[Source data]
--- Begin ---

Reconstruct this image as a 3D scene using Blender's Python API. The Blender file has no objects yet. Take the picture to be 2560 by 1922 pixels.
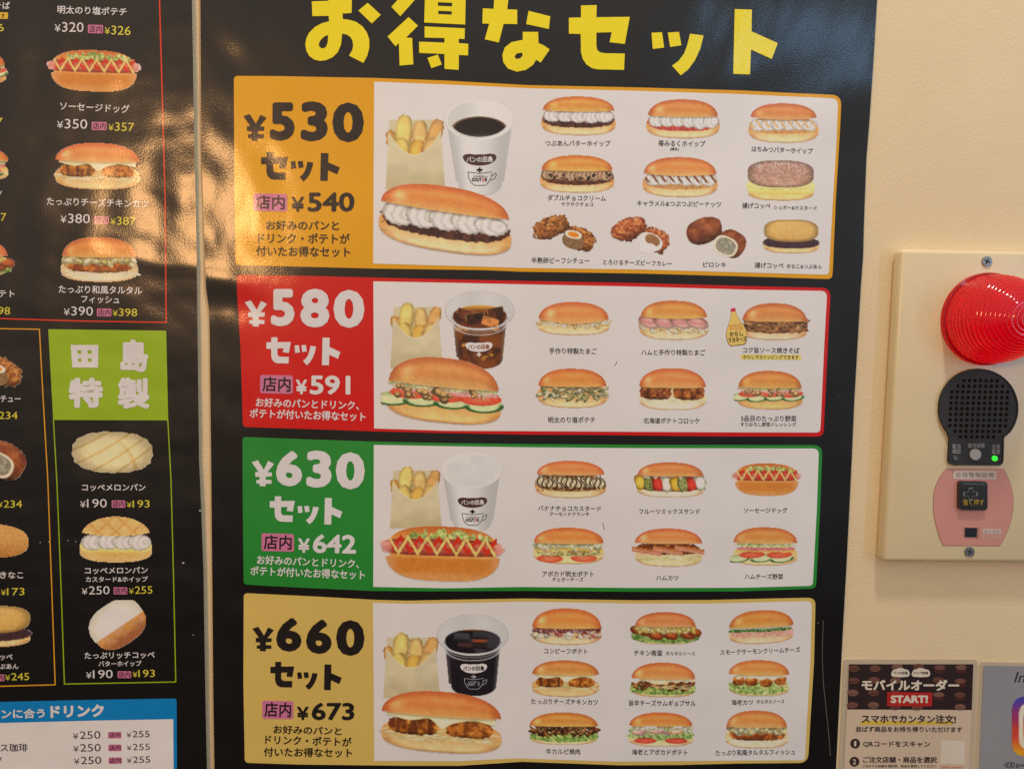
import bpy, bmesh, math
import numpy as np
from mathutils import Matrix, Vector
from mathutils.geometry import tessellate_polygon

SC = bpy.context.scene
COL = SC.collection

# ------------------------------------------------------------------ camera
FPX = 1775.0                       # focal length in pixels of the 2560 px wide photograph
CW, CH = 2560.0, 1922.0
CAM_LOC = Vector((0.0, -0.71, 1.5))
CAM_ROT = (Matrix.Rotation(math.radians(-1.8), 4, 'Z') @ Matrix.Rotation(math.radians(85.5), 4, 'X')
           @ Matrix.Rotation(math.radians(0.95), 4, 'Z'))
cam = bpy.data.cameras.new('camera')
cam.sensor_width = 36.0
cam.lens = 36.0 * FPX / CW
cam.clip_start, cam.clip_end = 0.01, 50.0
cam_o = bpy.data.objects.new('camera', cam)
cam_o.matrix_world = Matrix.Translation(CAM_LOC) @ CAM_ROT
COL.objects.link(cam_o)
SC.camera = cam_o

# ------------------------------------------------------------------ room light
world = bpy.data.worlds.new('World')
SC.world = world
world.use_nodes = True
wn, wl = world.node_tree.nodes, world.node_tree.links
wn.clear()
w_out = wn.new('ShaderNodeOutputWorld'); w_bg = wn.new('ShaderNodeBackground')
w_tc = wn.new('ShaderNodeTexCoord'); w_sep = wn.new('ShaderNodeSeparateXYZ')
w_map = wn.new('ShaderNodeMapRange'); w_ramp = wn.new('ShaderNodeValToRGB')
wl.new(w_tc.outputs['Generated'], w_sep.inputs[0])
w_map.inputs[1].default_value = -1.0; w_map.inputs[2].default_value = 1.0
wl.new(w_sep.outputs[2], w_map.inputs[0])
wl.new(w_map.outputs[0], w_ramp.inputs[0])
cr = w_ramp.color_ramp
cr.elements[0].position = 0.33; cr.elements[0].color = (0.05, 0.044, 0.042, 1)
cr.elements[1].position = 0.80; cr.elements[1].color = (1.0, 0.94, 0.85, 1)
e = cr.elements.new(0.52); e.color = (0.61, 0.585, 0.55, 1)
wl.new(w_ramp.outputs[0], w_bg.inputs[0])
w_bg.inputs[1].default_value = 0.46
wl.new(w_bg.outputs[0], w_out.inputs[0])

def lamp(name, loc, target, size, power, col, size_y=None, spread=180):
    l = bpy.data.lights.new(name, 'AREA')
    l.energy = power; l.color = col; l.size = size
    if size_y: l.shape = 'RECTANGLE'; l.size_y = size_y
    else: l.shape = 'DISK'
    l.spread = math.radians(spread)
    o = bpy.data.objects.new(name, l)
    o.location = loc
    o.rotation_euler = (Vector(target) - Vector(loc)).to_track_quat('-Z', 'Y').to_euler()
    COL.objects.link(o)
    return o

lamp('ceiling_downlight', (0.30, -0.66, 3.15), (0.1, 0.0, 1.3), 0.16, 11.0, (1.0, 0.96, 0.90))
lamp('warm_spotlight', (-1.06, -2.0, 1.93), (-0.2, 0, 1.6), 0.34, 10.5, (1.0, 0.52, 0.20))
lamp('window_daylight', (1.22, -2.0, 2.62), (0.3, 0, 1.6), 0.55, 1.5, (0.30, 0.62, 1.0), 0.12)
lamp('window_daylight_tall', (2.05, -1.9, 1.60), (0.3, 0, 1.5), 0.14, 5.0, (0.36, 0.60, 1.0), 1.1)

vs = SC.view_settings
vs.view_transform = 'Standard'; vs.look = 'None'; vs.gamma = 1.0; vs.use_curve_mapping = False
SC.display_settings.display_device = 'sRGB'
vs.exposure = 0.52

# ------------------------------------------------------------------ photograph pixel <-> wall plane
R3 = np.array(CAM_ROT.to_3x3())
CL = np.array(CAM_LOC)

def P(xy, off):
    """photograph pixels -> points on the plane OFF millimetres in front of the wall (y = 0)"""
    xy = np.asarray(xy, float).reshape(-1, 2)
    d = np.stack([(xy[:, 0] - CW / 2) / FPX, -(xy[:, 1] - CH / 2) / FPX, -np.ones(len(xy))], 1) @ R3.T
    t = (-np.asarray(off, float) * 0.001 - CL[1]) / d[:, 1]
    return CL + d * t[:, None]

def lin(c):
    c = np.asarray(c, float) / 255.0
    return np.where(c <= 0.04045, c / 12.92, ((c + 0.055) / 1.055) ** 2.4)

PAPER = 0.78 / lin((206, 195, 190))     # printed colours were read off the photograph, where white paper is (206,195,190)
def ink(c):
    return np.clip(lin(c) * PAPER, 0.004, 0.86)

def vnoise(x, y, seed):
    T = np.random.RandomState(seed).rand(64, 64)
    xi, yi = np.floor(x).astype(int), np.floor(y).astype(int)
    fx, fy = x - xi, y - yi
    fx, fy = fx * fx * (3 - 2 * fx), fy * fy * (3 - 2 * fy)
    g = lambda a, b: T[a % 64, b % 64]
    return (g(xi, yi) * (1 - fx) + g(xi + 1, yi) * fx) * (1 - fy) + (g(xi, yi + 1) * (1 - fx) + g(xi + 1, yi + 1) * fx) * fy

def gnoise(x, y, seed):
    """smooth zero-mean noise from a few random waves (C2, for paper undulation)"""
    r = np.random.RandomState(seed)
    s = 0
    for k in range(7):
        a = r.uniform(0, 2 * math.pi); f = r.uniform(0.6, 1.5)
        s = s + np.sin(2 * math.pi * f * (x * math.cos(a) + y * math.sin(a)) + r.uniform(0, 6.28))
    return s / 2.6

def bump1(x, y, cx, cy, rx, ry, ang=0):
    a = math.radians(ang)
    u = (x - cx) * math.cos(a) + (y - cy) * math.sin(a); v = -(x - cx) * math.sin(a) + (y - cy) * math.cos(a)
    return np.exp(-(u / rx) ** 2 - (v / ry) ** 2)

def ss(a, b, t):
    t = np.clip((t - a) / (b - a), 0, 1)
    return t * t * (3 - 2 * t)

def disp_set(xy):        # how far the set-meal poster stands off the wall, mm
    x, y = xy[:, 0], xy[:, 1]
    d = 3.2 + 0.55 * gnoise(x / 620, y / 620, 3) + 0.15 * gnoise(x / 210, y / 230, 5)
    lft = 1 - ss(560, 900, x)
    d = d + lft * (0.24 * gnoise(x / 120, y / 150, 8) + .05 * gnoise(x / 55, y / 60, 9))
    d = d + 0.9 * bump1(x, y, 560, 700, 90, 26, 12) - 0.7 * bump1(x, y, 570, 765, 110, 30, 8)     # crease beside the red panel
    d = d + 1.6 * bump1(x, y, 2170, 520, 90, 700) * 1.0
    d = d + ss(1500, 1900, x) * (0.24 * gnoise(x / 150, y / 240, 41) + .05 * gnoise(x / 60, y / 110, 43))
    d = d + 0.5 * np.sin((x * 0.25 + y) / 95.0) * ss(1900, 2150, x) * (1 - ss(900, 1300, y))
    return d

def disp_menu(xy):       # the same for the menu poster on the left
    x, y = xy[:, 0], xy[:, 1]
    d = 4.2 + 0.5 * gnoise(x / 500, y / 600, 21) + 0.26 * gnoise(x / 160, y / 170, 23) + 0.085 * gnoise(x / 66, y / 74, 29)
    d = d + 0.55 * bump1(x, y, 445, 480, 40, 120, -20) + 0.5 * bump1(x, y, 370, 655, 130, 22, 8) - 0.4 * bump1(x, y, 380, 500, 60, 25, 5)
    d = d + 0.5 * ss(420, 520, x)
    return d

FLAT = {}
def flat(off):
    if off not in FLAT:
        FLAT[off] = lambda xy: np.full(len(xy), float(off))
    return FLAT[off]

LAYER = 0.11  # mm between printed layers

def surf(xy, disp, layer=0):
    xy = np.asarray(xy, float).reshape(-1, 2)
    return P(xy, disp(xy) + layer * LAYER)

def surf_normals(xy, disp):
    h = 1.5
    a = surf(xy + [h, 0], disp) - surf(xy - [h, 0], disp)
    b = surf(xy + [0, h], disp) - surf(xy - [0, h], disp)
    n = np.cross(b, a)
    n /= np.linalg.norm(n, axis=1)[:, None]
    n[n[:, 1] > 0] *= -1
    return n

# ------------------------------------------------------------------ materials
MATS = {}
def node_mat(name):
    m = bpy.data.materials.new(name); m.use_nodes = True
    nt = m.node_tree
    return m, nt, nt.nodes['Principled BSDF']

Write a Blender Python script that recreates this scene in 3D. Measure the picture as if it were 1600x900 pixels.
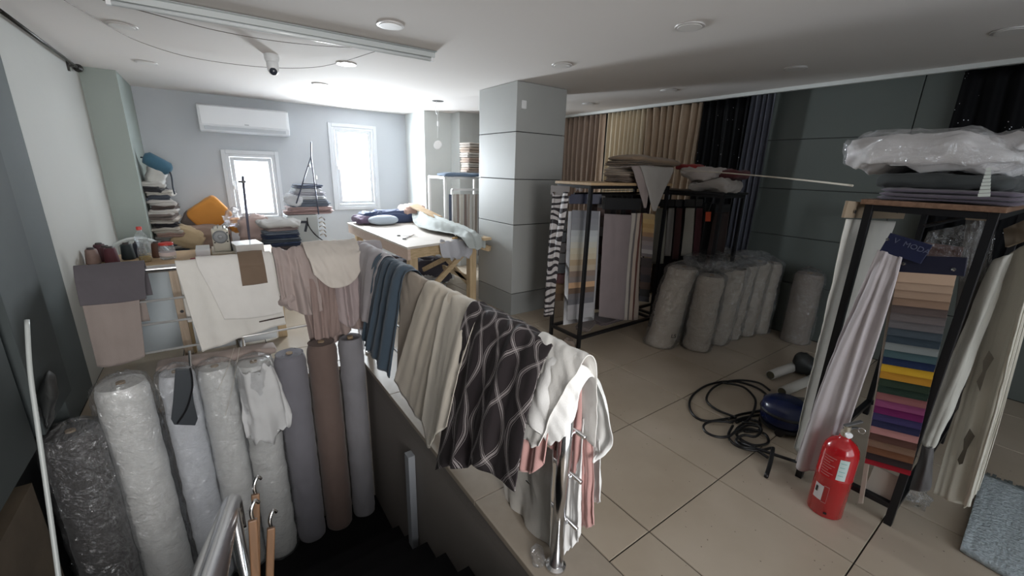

--- End ---

Repeat the lines above, starting at the first and stopping after the line that holds "SC.camera = cam_o", with the pictures left out.

Reconstruct this image as a 3D scene using Blender's Python API. The Blender file has no objects yet. Take the picture to be 2560 by 1922 pixels.
import bpy, bmesh, math
import numpy as np
from mathutils import Matrix, Vector
from mathutils.geometry import tessellate_polygon

SC = bpy.context.scene
COL = SC.collection

# ------------------------------------------------------------------ camera
FPX = 1775.0                       # focal length in pixels of the 2560 px wide photograph
CW, CH = 2560.0, 1922.0
CAM_LOC = Vector((0.0, -0.71, 1.5))
CAM_ROT = (Matrix.Rotation(math.radians(-1.8), 4, 'Z') @ Matrix.Rotation(math.radians(85.5), 4, 'X')
           @ Matrix.Rotation(math.radians(0.95), 4, 'Z'))
cam = bpy.data.cameras.new('camera')
cam.sensor_width = 36.0
cam.lens = 36.0 * FPX / CW
cam.clip_start, cam.clip_end = 0.01, 50.0
cam_o = bpy.data.objects.new('camera', cam)
cam_o.matrix_world = Matrix.Translation(CAM_LOC) @ CAM_ROT
COL.objects.link(cam_o)
SC.camera = cam_o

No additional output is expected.